Les chapitres ultra-courts choisis par l’auteur donnent non seulement un rythme de lecture plutôt rapide mais permettent aussi de mieux différencier chacun des personnages. L’enchevêtrement de leurs récits se fait ainsi de façon naturelle et, à mesure que nous en apprenons un peu plus au sujet d’Eric, nous connaissons un peu mieux chacun des protagonistes (la liste des personnages principaux au début du livre peut s’avérer utile également).

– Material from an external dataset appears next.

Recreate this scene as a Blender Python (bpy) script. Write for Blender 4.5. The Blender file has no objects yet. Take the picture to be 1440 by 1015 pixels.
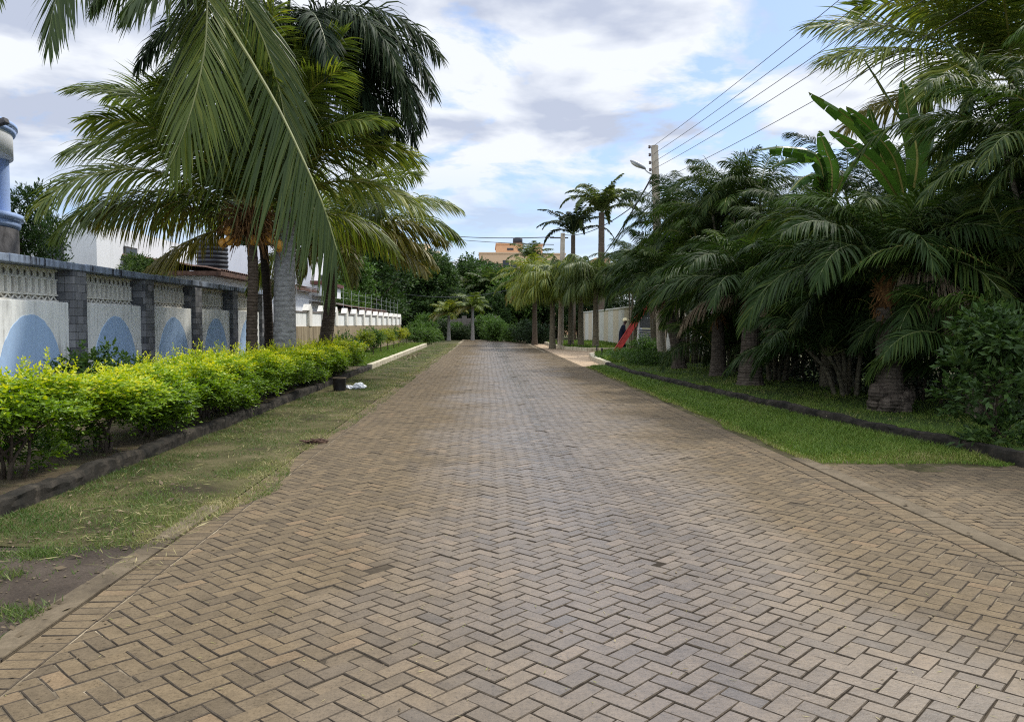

Un élément qui peut paraître déstabilisant en début de lecture est le changement de point de vue entre les chapitres. Lorsqu’il s’agit d’Emily, la première personne est employée, nous rapprochant d’elle, faisant de nous des interlocuteurs privilégiés, presque des confidents. Par contre, lorsqu’il s’agite des autres personnages du roman, c’est la troisième personne qui est utilisée, créant une distanciation et nous laissant tels de simples spectateurs.
L’omniprésence des chiffres dans la vie d’Emily que l’on retrouve sur la magnifique couverture du livre est aussi (et surtout) un moyen pour elle de s’accrocher à l’espoir de retrouver un jour Eric vivant. Cette fixation sur les chiffres ainsi que d’autres aspects de sa personnalité donne un personnage beaucoup plus complexe qu’il n’y paraît au premier abord et le changement de personne la concernant amplifie cette notion.
Un excellent roman, parfaitement maîtrisé, une plume somptueuse ainsi qu’une intrigue solide et bien menée, voilà la recette de ce roman de Paul Colize qui n’est pas un simple thriller mais tout simplement un grand roman baigné tant de lumière que de ténèbres, bercé tant par l’opéra que par Kurt Cobain.
L’auteur :
Né à Bruxelles, Paul Colize collectionne les prix littéraires les plus prestigieux (Landerneau du Polar, Boulevard de l’Imaginaire, Polars Pourpres, Plume de Cristal, etc…). Il est l’auteur d’une douzaine de romans noirs dont Back Up, Un Long Moment De Silence ou Concerto Pour Quatre Mains. Lui-même pianiste, la musique tient une place importante au sein de son œuvre.
Le détail :
La musique. L’opéra est au cœur du récit et de la vie d’Emily. Naturellement douée pour le chant, l’opéra est une de ses passions. Elle n’hésite d’ailleurs pas à rapprocher certains moments de son existence à des arias célèbres. A l’opposé de cela, Fréderic Peeters lui, se détend en écoutant Nirvana à haut volume et profite du pouvoir cathartique de la musique quand Emily est elle obsédée par son côté hypnotique ( en lien avec son addiction aux chiffres).
La parenthèse :
Il existe une caste de romans difficiles à ranger dans une catégorie. Un jour comme les autres (HC éditions) en fait parti. A l’instar de Donna Tartt et de son fabuleux Maître Des Illusions qui vogue entre thriller et roman initiatique, le roman de Paul Colize est à mi-chemin entre littérature noire de par son thème et littérature blanche de par son développement. Un autre point commun à ce type de roman est la présence au premier plan de l’art peu importe sa forme ( musique dans ce cas et dans Le Complexe D’Eden Bellwether de Benjamin Wood, cinéma dans Intérieur Nuit de Marisha Pessl, littérature dans Le Maître Des Illusions ou peinture dans Le Chardonneret de Donna Tartt).